* _TASK DIRECTIONS_: Transcribe the material exactly. Images do not belong in the copy.

* _DATA SHOWN_:
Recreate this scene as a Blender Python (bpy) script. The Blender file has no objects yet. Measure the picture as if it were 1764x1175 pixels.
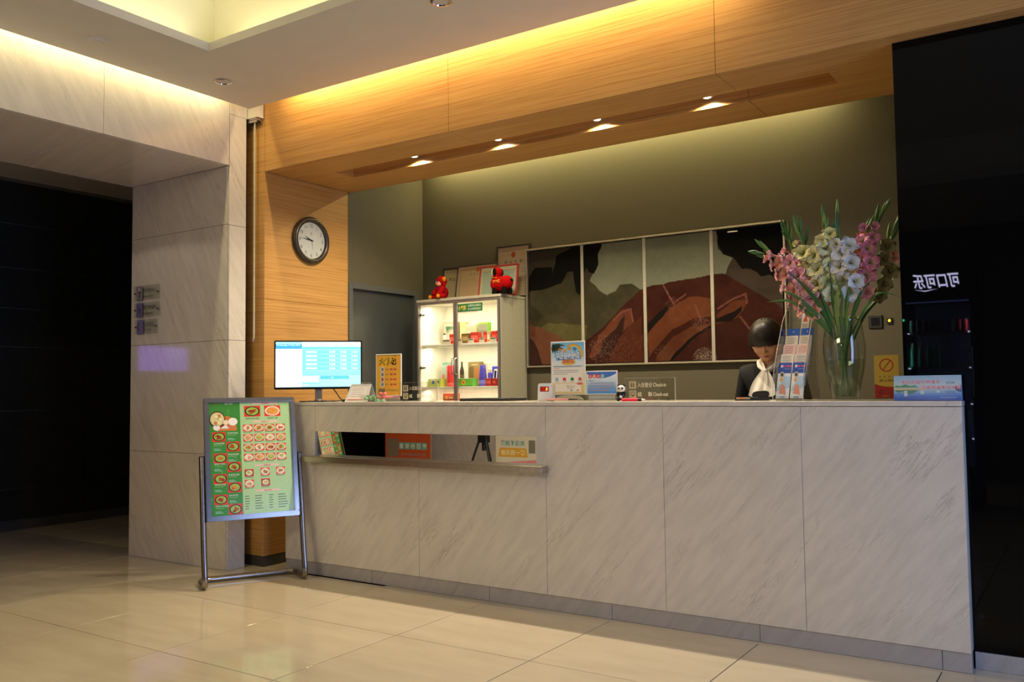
import bpy, bmesh, math, random
import numpy as np
from mathutils import Vector, Matrix, Euler, noise as mnoise
random.seed(7)
scene = bpy.context.scene
COL = scene.collection
PI = math.pi

# ------------------------------------------------------------------ camera
cam_d = bpy.data.cameras.new('camera'); cam = bpy.data.objects.new('camera', cam_d); COL.objects.link(cam)
cam_d.sensor_width = 36.0; cam_d.sensor_fit = 'HORIZONTAL'; cam_d.lens = 1509.08 / 1764 * 36.0
cam_d.clip_start = .05; cam_d.clip_end = 60
R_ = Vector((0.8327413, 0.55353261, -0.01198222)); U_ = Vector((0.03984479, -0.03832928, 0.99847046)); F_ = Vector((-0.55222669, 0.83194502, 0.05397376))
mw = Matrix(((R_.x, U_.x, -F_.x, .484), (R_.y, U_.y, -F_.y, -4.242), (R_.z, U_.z, -F_.z, 1.242), (0, 0, 0, 1)))
cam.matrix_world = mw
scene.camera = cam

# ------------------------------------------------------------------ render look
vs = scene.view_settings
scene.display_settings.display_device = 'sRGB'
vs.view_transform = 'Standard'; vs.look = 'None'; vs.gamma = 1.0; vs.use_curve_mapping = False
vs.exposure = 0.0
cy = scene.cycles
cy.use_denoising = True; cy.max_bounces = 10; cy.diffuse_bounces = 5; cy.glossy_bounces = 5; cy.transparent_max_bounces = 16
cy.transmission_bounces = 8; cy.caustics_reflective = False; cy.caustics_refractive = False
cy.sample_clamp_indirect = 4.0; cy.sample_clamp_direct = 0.0

# ------------------------------------------------------------------ world and lights
w = bpy.data.worlds.new('world'); scene.world = w; w.use_nodes = True
w.node_tree.nodes['Background'].inputs[0].default_value = (0.9, 0.8, 0.7, 1)
w.node_tree.nodes['Background'].inputs[1].default_value = 0.004

def area(name, loc, direction, sx, sy, power, col, along=(1, 0, 0), spread=180):
    d = bpy.data.lights.new(name, 'AREA'); d.shape = 'RECTANGLE'; d.size = sx; d.size_y = sy
    d.energy = power; d.color = col; d.spread = math.radians(spread)
    o = bpy.data.objects.new(name, d); COL.objects.link(o)
    z = -Vector(direction).normalized(); x = Vector(along); x = (x - z * x.dot(z)).normalized(); y = z.cross(x)
    o.matrix_world = Matrix(((x.x, y.x, z.x, loc[0]), (x.y, y.y, z.y, loc[1]), (x.z, y.z, z.z, loc[2]), (0, 0, 0, 1)))
    return o
def spot(name, loc, direction, power, col, angle, blend, r=.02):
    d = bpy.data.lights.new(name, 'SPOT'); d.energy = power; d.color = col; d.spot_size = math.radians(angle); d.spot_blend = blend; d.shadow_soft_size = r
    o = bpy.data.objects.new(name, d); COL.objects.link(o); o.location = loc
    o.rotation_euler = Vector(direction).to_track_quat('-Z', 'Y').to_euler()
    return o

# cove strips: above the bulkhead, along the marble wall, behind the soffit, in the ceiling tray
area('cove_bulkhead', (-2.55, -.11, 3.40), (0, .25, -1), 3.3, .03, 26, (1, .76, .36))
area('cove_marble', (-4.51, -2.0, 3.40), (-.25, 0, -1), 3.4, .03, 19, (1, .85, .42), along=(0, 1, 0))
area('cove_alcove', (-2.6, 1.66, 3.27), (0, .2, -1), 3.4, .03, 37, (1, .85, .38))
area('tray_west', (-3.87, -3.0, 3.315), (.35, 0, 1), 3.9, .03, 7.5, (1, .89, .50), along=(0, 1, 0))
area('tray_north', (-1.2, -.92, 3.315), (0, -.35, 1), 5.0, .03, 9.5, (1, .89, .50))
# downlights in the soffit slot
for sx in (-3.44, -2.725, -1.99, -1.285):
    spot('soffit_lamp', (sx, .455, 2.869), (0, .02, -1), 82, (1, .85, .60), 156, .6, .016)
# soft lobby fill added behind the viewpoint, bluish side fill added on the right
area('lobby_fill', (-2.9, -6.3, 3.2), (0, .25, -1), 2.4, 1.4, 134, (1, .87, .57))
area('blue_side_fill', (3.10, -1.7, 1.55), (-1, -.05, -.05), 2.2, 2.3, 108, (.36, .53, 1.0), along=(0, 1, 0))
spot('passage_lamp', (-5.25, -1.72, 2.845), (0, 0, -1), 17, (1, .86, .66), 146, .08, .02)
# strip lamps inside the glass cabinet
area('cabinet_lamp', (-3.79, 1.50, 1.935), (0, .15, -1), .74, .04, 4.2, (1, .88, .62))
area('cabinet_lamp', (-3.79, 1.50, 1.590), (0, .15, -1), .74, .04, 3.8, (1, .88, .62))
area('cabinet_lamp', (-3.79, 1.50, 1.240), (0, .15, -1), .74, .04, 3.0, (1, .88, .62))

# ------------------------------------------------------------------ helpers
def lin(r, g, b):
    f = lambda c: (c / 255) / 12.92 if c / 255 <= .04045 else ((c / 255 + .055) / 1.055) ** 2.4
    return (f(r), f(g), f(b))
def hx(s): return lin(int(s[0:2], 16), int(s[2:4], 16), int(s[4:6], 16))

def newmat(name):
    m = bpy.data.materials.new(name); m.use_nodes = True
    nt = m.node_tree; b = nt.nodes['Principled BSDF']
    return m, nt, b
def link(nt, a, b): nt.links.new(a, b)
def node(nt, t, **kw):
    n = nt.nodes.new(t)
    for k, v in kw.items(): setattr(n, k, v)
    return n
def ramp(nt, stops):
    r = node(nt, 'ShaderNodeValToRGB'); e = r.color_ramp.elements
    while len(e) < len(stops): e.new(.5)
    for i, (p, c) in enumerate(stops):
        e[i].position = p; e[i].color = (c[0], c[1], c[2], 1) if not isinstance(c, (int, float)) else (c, c, c, 1)
    return r
def mixc(nt, fac, a, b, mode='MIX'):
    n = node(nt, 'ShaderNodeMix'); n.data_type = 'RGBA'; n.blend_type = mode
    for i, v in ((0, fac), (6, a), (7, b)):
        if hasattr(v, 'links'): link(nt, v, n.inputs[i])
        elif isinstance(v, (int, float)): n.inputs[i].default_value = v
        else: n.inputs[i].default_value = (*v, 1)
    return n.outputs[2]

def simple(name, col, rough=.5, metal=0., var=.08, scale=40., spec=.5, coat=0., emit=None, estr=0., bump=0.):
    """flat colour broken by a fine noise"""
    m, nt, b = newmat(name)
    n = node(nt, 'ShaderNodeTexNoise'); n.inputs['Scale'].default_value = scale; n.inputs['Detail'].default_value = 4
    tc = node(nt, 'ShaderNodeTexCoord'); link(nt, tc.outputs['Object'], n.inputs['Vector'])
    r = ramp(nt, [(.3, tuple(c * (1 - var) for c in col)), (.7, tuple(min(1, c * (1 + var)) for c in col))])
    link(nt, n.outputs['Fac'], r.inputs[0]); link(nt, r.outputs[0], b.inputs['Base Color'])
    b.inputs['Roughness'].default_value = rough; b.inputs['Metallic'].default_value = metal
    b.inputs['Specular IOR Level'].default_value = spec; b.inputs['Coat Weight'].default_value = coat
    if emit: b.inputs['Emission Color'].default_value = (*emit, 1); b.inputs['Emission Strength'].default_value = estr
    if bump:
        bp = node(nt, 'ShaderNodeBump'); bp.inputs['Strength'].default_value = bump; bp.inputs['Distance'].default_value = .002
        link(nt, n.outputs['Fac'], bp.inputs['Height']); link(nt, bp.outputs[0], b.inputs['Normal'])
    return m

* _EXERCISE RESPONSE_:
Recreate this scene as a Blender Python (bpy) script. The Blender file has no objects yet. Measure the picture as if it were 1764x1175 pixels.
import bpy, bmesh, math, random
import numpy as np
from mathutils import Vector, Matrix, Euler, noise as mnoise
random.seed(7)
scene = bpy.context.scene
COL = scene.collection
PI = math.pi

# ------------------------------------------------------------------ camera
cam_d = bpy.data.cameras.new('camera'); cam = bpy.data.objects.new('camera', cam_d); COL.objects.link(cam)
cam_d.sensor_width = 36.0; cam_d.sensor_fit = 'HORIZONTAL'; cam_d.lens = 1509.08 / 1764 * 36.0
cam_d.clip_start = .05; cam_d.clip_end = 60
R_ = Vector((0.8327413, 0.55353261, -0.01198222)); U_ = Vector((0.03984479, -0.03832928, 0.99847046)); F_ = Vector((-0.55222669, 0.83194502, 0.05397376))
mw = Matrix(((R_.x, U_.x, -F_.x, .484), (R_.y, U_.y, -F_.y, -4.242), (R_.z, U_.z, -F_.z, 1.242), (0, 0, 0, 1)))
cam.matrix_world = mw
scene.camera = cam

# ------------------------------------------------------------------ render look
vs = scene.view_settings
scene.display_settings.display_device = 'sRGB'
vs.view_transform = 'Standard'; vs.look = 'None'; vs.gamma = 1.0; vs.use_curve_mapping = False
vs.exposure = 0.0
cy = scene.cycles
cy.use_denoising = True; cy.max_bounces = 10; cy.diffuse_bounces = 5; cy.glossy_bounces = 5; cy.transparent_max_bounces = 16
cy.transmission_bounces = 8; cy.caustics_reflective = False; cy.caustics_refractive = False
cy.sample_clamp_indirect = 4.0; cy.sample_clamp_direct = 0.0

# ------------------------------------------------------------------ world and lights
w = bpy.data.worlds.new('world'); scene.world = w; w.use_nodes = True
w.node_tree.nodes['Background'].inputs[0].default_value = (0.9, 0.8, 0.7, 1)
w.node_tree.nodes['Background'].inputs[1].default_value = 0.004

def area(name, loc, direction, sx, sy, power, col, along=(1, 0, 0), spread=180):
    d = bpy.data.lights.new(name, 'AREA'); d.shape = 'RECTANGLE'; d.size = sx; d.size_y = sy
    d.energy = power; d.color = col; d.spread = math.radians(spread)
    o = bpy.data.objects.new(name, d); COL.objects.link(o)
    z = -Vector(direction).normalized(); x = Vector(along); x = (x - z * x.dot(z)).normalized(); y = z.cross(x)
    o.matrix_world = Matrix(((x.x, y.x, z.x, loc[0]), (x.y, y.y, z.y, loc[1]), (x.z, y.z, z.z, loc[2]), (0, 0, 0, 1)))
    return o
def spot(name, loc, direction, power, col, angle, blend, r=.02):
    d = bpy.data.lights.new(name, 'SPOT'); d.energy = power; d.color = col; d.spot_size = math.radians(angle); d.spot_blend = blend; d.shadow_soft_size = r
    o = bpy.data.objects.new(name, d); COL.objects.link(o); o.location = loc
    o.rotation_euler = Vector(direction).to_track_quat('-Z', 'Y').to_euler()
    return o

# cove strips: above the bulkhead, along the marble wall, behind the soffit, in the ceiling tray
area('cove_bulkhead', (-2.55, -.11, 3.40), (0, .25, -1), 3.3, .03, 26, (1, .76, .36))
area('cove_marble', (-4.51, -2.0, 3.40), (-.25, 0, -1), 3.4, .03, 19, (1, .85, .42), along=(0, 1, 0))
area('cove_alcove', (-2.6, 1.66, 3.27), (0, .2, -1), 3.4, .03, 37, (1, .85, .38))
area('tray_west', (-3.87, -3.0, 3.315), (.35, 0, 1), 3.9, .03, 7.5, (1, .89, .50), along=(0, 1, 0))
area('tray_north', (-1.2, -.92, 3.315), (0, -.35, 1), 5.0, .03, 9.5, (1, .89, .50))
# downlights in the soffit slot
for sx in (-3.44, -2.725, -1.99, -1.285):
    spot('soffit_lamp', (sx, .455, 2.869), (0, .02, -1), 82, (1, .85, .60), 156, .6, .016)
# soft lobby fill added behind the viewpoint, bluish side fill added on the right
area('lobby_fill', (-2.9, -6.3, 3.2), (0, .25, -1), 2.4, 1.4, 134, (1, .87, .57))
area('blue_side_fill', (3.10, -1.7, 1.55), (-1, -.05, -.05), 2.2, 2.3, 108, (.36, .53, 1.0), along=(0, 1, 0))
spot('passage_lamp', (-5.25, -1.72, 2.845), (0, 0, -1), 17, (1, .86, .66), 146, .08, .02)
# strip lamps inside the glass cabinet
area('cabinet_lamp', (-3.79, 1.50, 1.935), (0, .15, -1), .74, .04, 4.2, (1, .88, .62))
area('cabinet_lamp', (-3.79, 1.50, 1.590), (0, .15, -1), .74, .04, 3.8, (1, .88, .62))
area('cabinet_lamp', (-3.79, 1.50, 1.240), (0, .15, -1), .74, .04, 3.0, (1, .88, .62))

# ------------------------------------------------------------------ helpers
def lin(r, g, b):
    f = lambda c: (c / 255) / 12.92 if c / 255 <= .04045 else ((c / 255 + .055) / 1.055) ** 2.4
    return (f(r), f(g), f(b))
def hx(s): return lin(int(s[0:2], 16), int(s[2:4], 16), int(s[4:6], 16))

def newmat(name):
    m = bpy.data.materials.new(name); m.use_nodes = True
    nt = m.node_tree; b = nt.nodes['Principled BSDF']
    return m, nt, b
def link(nt, a, b): nt.links.new(a, b)
def node(nt, t, **kw):
    n = nt.nodes.new(t)
    for k, v in kw.items(): setattr(n, k, v)
    return n
def ramp(nt, stops):
    r = node(nt, 'ShaderNodeValToRGB'); e = r.color_ramp.elements
    while len(e) < len(stops): e.new(.5)
    for i, (p, c) in enumerate(stops):
        e[i].position = p; e[i].color = (c[0], c[1], c[2], 1) if not isinstance(c, (int, float)) else (c, c, c, 1)
    return r
def mixc(nt, fac, a, b, mode='MIX'):
    n = node(nt, 'ShaderNodeMix'); n.data_type = 'RGBA'; n.blend_type = mode
    for i, v in ((0, fac), (6, a), (7, b)):
        if hasattr(v, 'links'): link(nt, v, n.inputs[i])
        elif isinstance(v, (int, float)): n.inputs[i].default_value = v
        else: n.inputs[i].default_value = (*v, 1)
    return n.outputs[2]

def simple(name, col, rough=.5, metal=0., var=.08, scale=40., spec=.5, coat=0., emit=None, estr=0., bump=0.):
    """flat colour broken by a fine noise"""
    m, nt, b = newmat(name)
    n = node(nt, 'ShaderNodeTexNoise'); n.inputs['Scale'].default_value = scale; n.inputs['Detail'].default_value = 4
    tc = node(nt, 'ShaderNodeTexCoord'); link(nt, tc.outputs['Object'], n.inputs['Vector'])
    r = ramp(nt, [(.3, tuple(c * (1 - var) for c in col)), (.7, tuple(min(1, c * (1 + var)) for c in col))])
    link(nt, n.outputs['Fac'], r.inputs[0]); link(nt, r.outputs[0], b.inputs['Base Color'])
    b.inputs['Roughness'].default_value = rough; b.inputs['Metallic'].default_value = metal
    b.inputs['Specular IOR Level'].default_value = spec; b.inputs['Coat Weight'].default_value = coat
    if emit: b.inputs['Emission Color'].default_value = (*emit, 1); b.inputs['Emission Strength'].default_value = estr
    if bump:
        bp = node(nt, 'ShaderNodeBump'); bp.inputs['Strength'].default_value = bump; bp.inputs['Distance'].default_value = .002
        link(nt, n.outputs['Fac'], bp.inputs['Height']); link(nt, bp.outputs[0], b.inputs['Normal'])
    return m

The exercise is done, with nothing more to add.